The gas giant is primarily made up of hydrogen and helium gas, much like the Sun. The temperatures in its clouds is about minus 234 degrees Fahrenheit, which is about 106 degrees colder than coldest temperature ever recorded on Earth (minus 129 degrees Fahrenheit), at the Soviet Vostok Station in Antarctica.

But things heat up fast closer to the planet’s center. Its core temperature may be as hot as 43,000 degrees Fahrenheit, that’s almost five times hotter than the surface of the Sun.

NASA is using Juno to gather crucial evidence of the magnetic fields generated by the planet, data that is almost impossible to gather without close flyby missions.

“Juno is giving us a view of the magnetic field close to Jupiter that we’ve never had before,” said Jack Connerney, Juno deputy principal investigator and the lead for the mission’s magnetic field investigation, in a statement. “Already we see that the magnetic field looks lumpy: it is stronger in some places and weaker in others. This uneven distribution suggests that the field might be generated by dynamo action closer to the surface, above the layer of metallic hydrogen. Every flyby we execute gets us closer to determining where and how Jupiter’s dynamo works.”
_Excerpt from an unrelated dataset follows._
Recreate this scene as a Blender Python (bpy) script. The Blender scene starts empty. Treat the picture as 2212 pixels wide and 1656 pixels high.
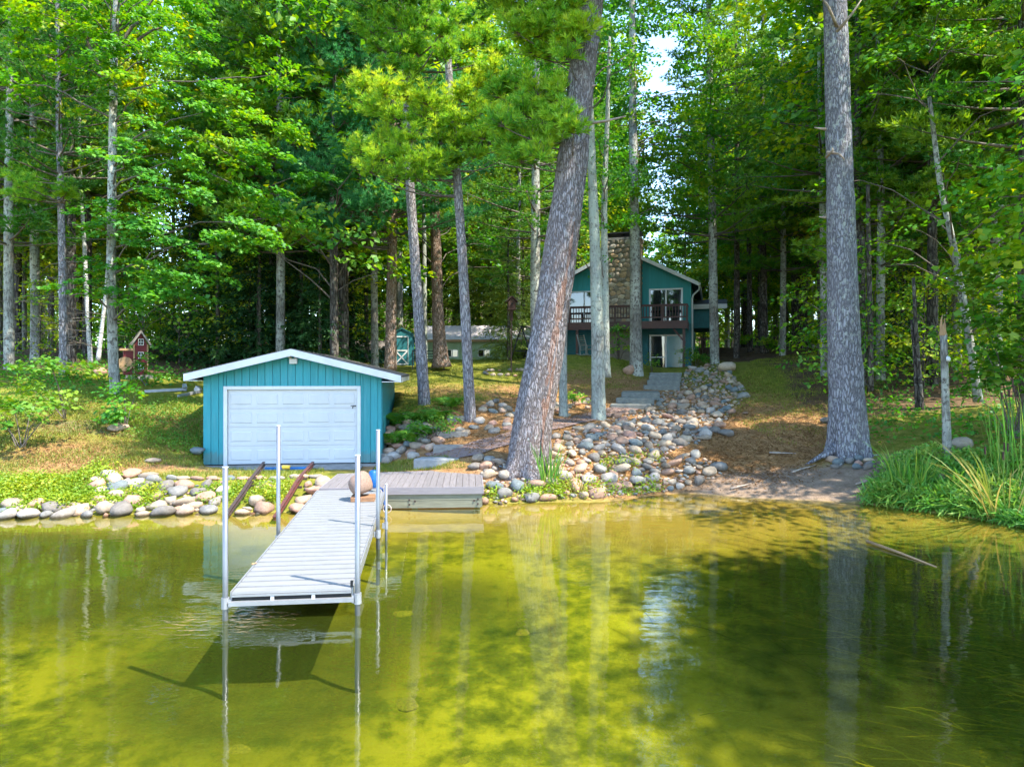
import bpy, math, random
import numpy as np
from mathutils import Matrix, Vector
R_ = math.radians
sc = bpy.context.scene
col = sc.collection

# ------------------------------------------------------------------ camera, sky, sun, exposure
H = 2.95            # camera height over the lake
FP = 1530.0         # focal length in pixels of a 2211 px wide picture
CX, CY = 1105.5, 805.0
cam = bpy.data.cameras.new('camera'); cam_o = bpy.data.objects.new('camera', cam); col.objects.link(cam_o)
cam.sensor_width = 36.0; cam.lens = 36.0 * FP / 2211.0
cam.shift_y = -23.0 / 2211.0
cam.clip_start = 0.1; cam.clip_end = 2000
cam_o.location = (0, 0, H); cam_o.rotation_euler = (R_(90), 0, 0)
sc.camera = cam_o

SUN_EL, SUN_AZ = 57.0, 117.0     # azimuth clockwise from +Y
world = bpy.data.worlds.new("World"); sc.world = world; world.use_nodes = True
wn = world.node_tree.nodes; wl = world.node_tree.links
sky = wn.new('ShaderNodeTexSky'); sky.sky_type = 'NISHITA'; sky.sun_disc = False
sky.sun_elevation = R_(SUN_EL); sky.sun_rotation = R_(SUN_AZ); sky.air_density = 1.0; sky.dust_density = 0.2; sky.ozone_density = 3.0
bg = wn['Background']; bg.inputs['Strength'].default_value = 0.15
wl.new(sky.outputs[0], bg.inputs['Color'])
sun = bpy.data.lights.new('sun', 'SUN'); sun.energy = 2.4; sun.angle = R_(0.5); sun.color = (1.0, 0.93, 0.80)
sun_o = bpy.data.objects.new('sun', sun); col.objects.link(sun_o)
sv = Vector((math.sin(R_(SUN_AZ)) * math.cos(R_(SUN_EL)), math.cos(R_(SUN_AZ)) * math.cos(R_(SUN_EL)), math.sin(R_(SUN_EL))))
sun_o.rotation_euler = (-sv).to_track_quat('-Z', 'Y').to_euler(); sun_o.location = (20, -10, 40)
sc.view_settings.view_transform = 'Standard'; sc.view_settings.look = 'None'
sc.view_settings.exposure = 2.42; sc.view_settings.gamma = 1.0; sc.view_settings.use_curve_mapping = False
sc.render.engine = 'CYCLES'
cy = sc.cycles
cy.max_bounces = 8; cy.diffuse_bounces = 6; cy.glossy_bounces = 3; cy.transmission_bounces = 4; cy.transparent_max_bounces = 12
cy.caustics_reflective = False; cy.caustics_refractive = False
cy.use_adaptive_sampling = True; cy.adaptive_threshold = 0.015
cy.use_denoising = True
try:
    cy.denoiser = 'OPENIMAGEDENOISE'; cy.denoising_prefilter = 'ACCURATE'; cy.denoising_input_passes = 'RGB_ALBEDO_NORMAL'
except Exception:
    pass
cy.sample_clamp_indirect = 8.0

rng = np.random.default_rng(11)
random.seed(11)

# ------------------------------------------------------------------ helpers
def P(px, py, Y):
    "pixel of the photograph (2211 wide) at distance Y -> world point"
    return np.array([(px - CX) / FP * Y, Y, H - (py - CY) / FP * Y])

def nrm(a):
    a = np.asarray(a, float)
    return a / np.maximum(np.linalg.norm(a, axis=-1, keepdims=True), 1e-9)

def raw_mesh(name, V, F, mats=(), smooth=False, attrs=None, mi=None):
    V = np.asarray(V, np.float32); me = bpy.data.meshes.new(name)
    if isinstance(F, np.ndarray):
        k = F.shape[1]; n = len(F)
        me.vertices.add(len(V)); me.vertices.foreach_set('co', V.ravel())
        me.loops.add(n * k); me.loops.foreach_set('vertex_index', F.astype(np.int32).ravel())
        me.polygons.add(n); me.polygons.foreach_set('loop_start', np.arange(n, dtype=np.int32) * k)
        me.update(calc_edges=True)
    else:
        me.from_pydata([tuple(map(float, v)) for v in V], [], [tuple(int(i) for i in f) for f in F])
    if smooth:
        me.polygons.foreach_set('use_smooth', np.ones(len(me.polygons), bool))
    for m in mats: me.materials.append(m)
    if mi is not None: me.polygons.foreach_set('material_index', np.asarray(mi, np.int32))
    for an, arr in (attrs or {}).items():
        arr = np.asarray(arr, np.float32)
        if arr.ndim == 1:
            me.attributes.new(an, 'FLOAT', 'POINT').data.foreach_set('value', arr)
        else:
            me.attributes.new(an, 'FLOAT_COLOR', 'POINT').data.foreach_set('color', arr.ravel())
    me.validate(); me.update()
    return me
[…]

While the craft has been an indispensable resource of astronomers, its mission could come to an end sometime in mid-2018. The instruments aboard Juno might soon fail because of the high levels of radiation it is being exposed to. Once it has completed its fourteenth close flyby it will be directed to dive into Jupiter’s atmosphere where it will completely melt away.

That means we might only have a couple of more months of psychedelic pictures of Jupiter left, until Juno goes out in a blaze of glory. Better soak in all of the dankness while it lasts.